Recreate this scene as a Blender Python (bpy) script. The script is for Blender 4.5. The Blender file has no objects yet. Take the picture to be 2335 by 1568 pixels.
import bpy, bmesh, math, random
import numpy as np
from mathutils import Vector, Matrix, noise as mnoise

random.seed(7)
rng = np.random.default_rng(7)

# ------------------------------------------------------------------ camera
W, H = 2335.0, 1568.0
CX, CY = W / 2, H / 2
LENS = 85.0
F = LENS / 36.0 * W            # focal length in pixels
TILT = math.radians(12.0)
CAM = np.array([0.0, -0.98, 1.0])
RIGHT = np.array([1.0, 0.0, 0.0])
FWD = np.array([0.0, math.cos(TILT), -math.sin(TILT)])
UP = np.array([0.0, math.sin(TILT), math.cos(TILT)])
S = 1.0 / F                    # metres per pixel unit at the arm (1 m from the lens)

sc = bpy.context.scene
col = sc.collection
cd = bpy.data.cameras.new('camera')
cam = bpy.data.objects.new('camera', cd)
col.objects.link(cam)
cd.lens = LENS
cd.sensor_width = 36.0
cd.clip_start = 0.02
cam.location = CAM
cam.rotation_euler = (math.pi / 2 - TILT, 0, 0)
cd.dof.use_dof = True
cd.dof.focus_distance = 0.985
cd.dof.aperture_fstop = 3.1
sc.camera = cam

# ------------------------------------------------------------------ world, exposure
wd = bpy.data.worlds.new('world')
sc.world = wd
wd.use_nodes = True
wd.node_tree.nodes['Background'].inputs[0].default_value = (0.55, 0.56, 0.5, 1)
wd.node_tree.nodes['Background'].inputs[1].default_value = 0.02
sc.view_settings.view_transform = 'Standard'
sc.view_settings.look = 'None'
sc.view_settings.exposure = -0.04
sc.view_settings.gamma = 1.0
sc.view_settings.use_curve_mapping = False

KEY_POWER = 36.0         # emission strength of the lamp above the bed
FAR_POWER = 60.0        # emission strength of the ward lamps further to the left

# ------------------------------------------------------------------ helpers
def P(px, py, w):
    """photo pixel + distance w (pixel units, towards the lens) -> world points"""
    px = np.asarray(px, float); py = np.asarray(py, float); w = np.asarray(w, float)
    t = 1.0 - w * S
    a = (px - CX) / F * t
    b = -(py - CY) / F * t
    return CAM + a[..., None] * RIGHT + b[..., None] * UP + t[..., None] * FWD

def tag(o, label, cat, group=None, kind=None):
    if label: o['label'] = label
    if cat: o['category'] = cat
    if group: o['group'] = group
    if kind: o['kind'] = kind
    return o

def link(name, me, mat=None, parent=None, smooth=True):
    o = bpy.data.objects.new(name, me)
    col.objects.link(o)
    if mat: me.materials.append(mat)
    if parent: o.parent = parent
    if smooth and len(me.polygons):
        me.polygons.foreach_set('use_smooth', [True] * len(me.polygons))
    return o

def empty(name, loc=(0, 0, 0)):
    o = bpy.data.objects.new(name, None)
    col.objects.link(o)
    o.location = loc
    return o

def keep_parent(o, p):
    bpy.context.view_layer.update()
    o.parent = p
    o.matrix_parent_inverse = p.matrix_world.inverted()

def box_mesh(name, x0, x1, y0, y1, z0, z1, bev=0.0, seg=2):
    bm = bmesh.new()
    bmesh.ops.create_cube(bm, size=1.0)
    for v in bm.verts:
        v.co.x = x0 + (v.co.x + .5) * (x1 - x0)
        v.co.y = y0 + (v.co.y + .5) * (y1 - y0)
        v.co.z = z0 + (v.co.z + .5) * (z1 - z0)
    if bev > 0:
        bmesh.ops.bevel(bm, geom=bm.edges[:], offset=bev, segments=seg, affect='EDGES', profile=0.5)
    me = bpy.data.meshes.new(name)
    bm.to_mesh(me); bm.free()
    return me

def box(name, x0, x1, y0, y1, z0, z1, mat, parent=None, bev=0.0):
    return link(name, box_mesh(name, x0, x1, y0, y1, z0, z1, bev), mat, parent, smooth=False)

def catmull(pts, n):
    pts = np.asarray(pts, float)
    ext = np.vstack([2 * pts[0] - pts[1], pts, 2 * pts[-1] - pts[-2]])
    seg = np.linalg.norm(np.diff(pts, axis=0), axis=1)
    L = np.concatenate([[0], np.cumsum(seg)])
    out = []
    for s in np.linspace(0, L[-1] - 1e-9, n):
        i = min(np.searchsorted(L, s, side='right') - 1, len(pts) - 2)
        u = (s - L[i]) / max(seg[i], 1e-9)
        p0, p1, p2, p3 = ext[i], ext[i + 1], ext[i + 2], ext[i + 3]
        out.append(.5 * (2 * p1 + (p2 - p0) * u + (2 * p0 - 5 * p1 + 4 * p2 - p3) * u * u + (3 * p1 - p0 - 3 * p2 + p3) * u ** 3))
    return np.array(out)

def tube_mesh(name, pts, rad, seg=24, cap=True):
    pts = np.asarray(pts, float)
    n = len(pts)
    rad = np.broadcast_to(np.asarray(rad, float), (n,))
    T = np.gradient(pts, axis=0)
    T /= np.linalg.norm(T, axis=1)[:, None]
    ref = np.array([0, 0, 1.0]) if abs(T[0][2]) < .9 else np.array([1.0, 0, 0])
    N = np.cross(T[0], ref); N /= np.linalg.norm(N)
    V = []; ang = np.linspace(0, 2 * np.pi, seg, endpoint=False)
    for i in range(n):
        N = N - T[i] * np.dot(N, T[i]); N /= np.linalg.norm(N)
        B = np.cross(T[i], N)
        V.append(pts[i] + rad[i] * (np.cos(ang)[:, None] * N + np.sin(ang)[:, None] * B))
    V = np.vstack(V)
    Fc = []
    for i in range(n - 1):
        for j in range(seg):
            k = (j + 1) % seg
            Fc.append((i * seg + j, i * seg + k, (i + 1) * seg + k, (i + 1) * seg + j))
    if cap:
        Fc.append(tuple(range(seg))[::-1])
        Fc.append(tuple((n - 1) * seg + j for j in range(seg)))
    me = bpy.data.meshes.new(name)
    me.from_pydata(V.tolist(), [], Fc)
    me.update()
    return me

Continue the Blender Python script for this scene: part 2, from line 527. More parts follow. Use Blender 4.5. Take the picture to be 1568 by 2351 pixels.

—————

- [REQUIREMENTS] Only the lines from the start of the data to the line holding "FAR_POWER = 60.0" are wanted; return them exactly, both ends included.

- [RESPONSE]
Recreate this scene as a Blender Python (bpy) script. The script is for Blender 4.5. The Blender file has no objects yet. Take the picture to be 2335 by 1568 pixels.
import bpy, bmesh, math, random
import numpy as np
from mathutils import Vector, Matrix, noise as mnoise

random.seed(7)
rng = np.random.default_rng(7)

# ------------------------------------------------------------------ camera
W, H = 2335.0, 1568.0
CX, CY = W / 2, H / 2
LENS = 85.0
F = LENS / 36.0 * W            # focal length in pixels
TILT = math.radians(12.0)
CAM = np.array([0.0, -0.98, 1.0])
RIGHT = np.array([1.0, 0.0, 0.0])
FWD = np.array([0.0, math.cos(TILT), -math.sin(TILT)])
UP = np.array([0.0, math.sin(TILT), math.cos(TILT)])
S = 1.0 / F                    # metres per pixel unit at the arm (1 m from the lens)

sc = bpy.context.scene
col = sc.collection
cd = bpy.data.cameras.new('camera')
cam = bpy.data.objects.new('camera', cd)
col.objects.link(cam)
cd.lens = LENS
cd.sensor_width = 36.0
cd.clip_start = 0.02
cam.location = CAM
cam.rotation_euler = (math.pi / 2 - TILT, 0, 0)
cd.dof.use_dof = True
cd.dof.focus_distance = 0.985
cd.dof.aperture_fstop = 3.1
sc.camera = cam

# ------------------------------------------------------------------ world, exposure
wd = bpy.data.worlds.new('world')
sc.world = wd
wd.use_nodes = True
wd.node_tree.nodes['Background'].inputs[0].default_value = (0.55, 0.56, 0.5, 1)
wd.node_tree.nodes['Background'].inputs[1].default_value = 0.02
sc.view_settings.view_transform = 'Standard'
sc.view_settings.look = 'None'
sc.view_settings.exposure = -0.04
sc.view_settings.gamma = 1.0
sc.view_settings.use_curve_mapping = False

KEY_POWER = 36.0         # emission strength of the lamp above the bed
FAR_POWER = 60.0        # emission strength of the ward lamps further to the left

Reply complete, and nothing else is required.